Review of Nepal Organic Gold Pathivara Black Tea

10 of 105 of 55 of 599 of 100

Without a doubt my favorite tea I've ever tried from Nepal. A singular tea with an intoxicating floral fragrance and an ethereal quality overall. Another sample from Simpson & Vail, thank you, and apologies for taking so long to post this one!

This tea was fascinating: visually, the leaf looks more like a Chinese tea, with curled leaf, fully intact, and an abundance of golden-orange tips. The fragrance, however, is more like that of a tea from Nepal or Darjeeling, but it's a bit singular: light, vegetal and sweet, with a strong floral fragrance, and a hint of a spicy peppery note reminiscent of Yunnan teas. I had no idea what to expect before brewing.

The brewed cup had an intoxicating floral aroma, smelling intensely of sweet but light floral scents such as orchid or lilac. It was perfumey and a bit like walking into the orchid room of a greenhouse. There were a hint of mushroomy notes (which I was not a fan of) but thankfully these didn't come out much while drinking.

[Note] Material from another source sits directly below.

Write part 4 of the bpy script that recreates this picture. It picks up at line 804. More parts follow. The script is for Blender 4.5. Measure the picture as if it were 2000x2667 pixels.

Mouthfeel is unique and perfect...buttery smooth but thick...leaving a light tingling sensation on the palate. Sipping this tea is an experience...and it demands that I sip it slowly. There's a strong astringency mid-sip that keeps me from drinking it too fast. It leaves my tongue feeling dry, yet is so smooth at the start of each sip that it's easy to just keep sipping slowly.

Very sweet...tastes as if honey has been added. I recommend adding nothing to this tea.

I also loved how I felt after drinking this. Many of the ultra-mild, tippy teas from Darjeeling make me a bit jittery, but this one led to a mellow, calm feeling. It seemed only moderately caffeinated, and the calming effect was stronger than normal.

Resteeps very well, unusually well for a tea of such a light character. The second cup had a similar aroma, just as strong, and a slightly thicker mouthfeel up-front (probably owing to me using a longer steep) but less of the mid-sip astringency. It was more oolong-like in character, and a hint of malty notes that didn't come out in the first steep. It still had the honey-like sweetness and the overall character was very similar to the first cup.

This tea was exceptionally expensive, competing in its price range against the best-of-the-best top grade Darjeelings. But I thought it would be worth paying for this. I actually preferred this to most Darjeelings.

I highly recommend this one, and I'd recommend it even to people who normally prefer teas from China or Assam over the high-grown Himalayan teas, as there is something singular about this tea that makes it stand out from the rest and seem more like teas from other regions.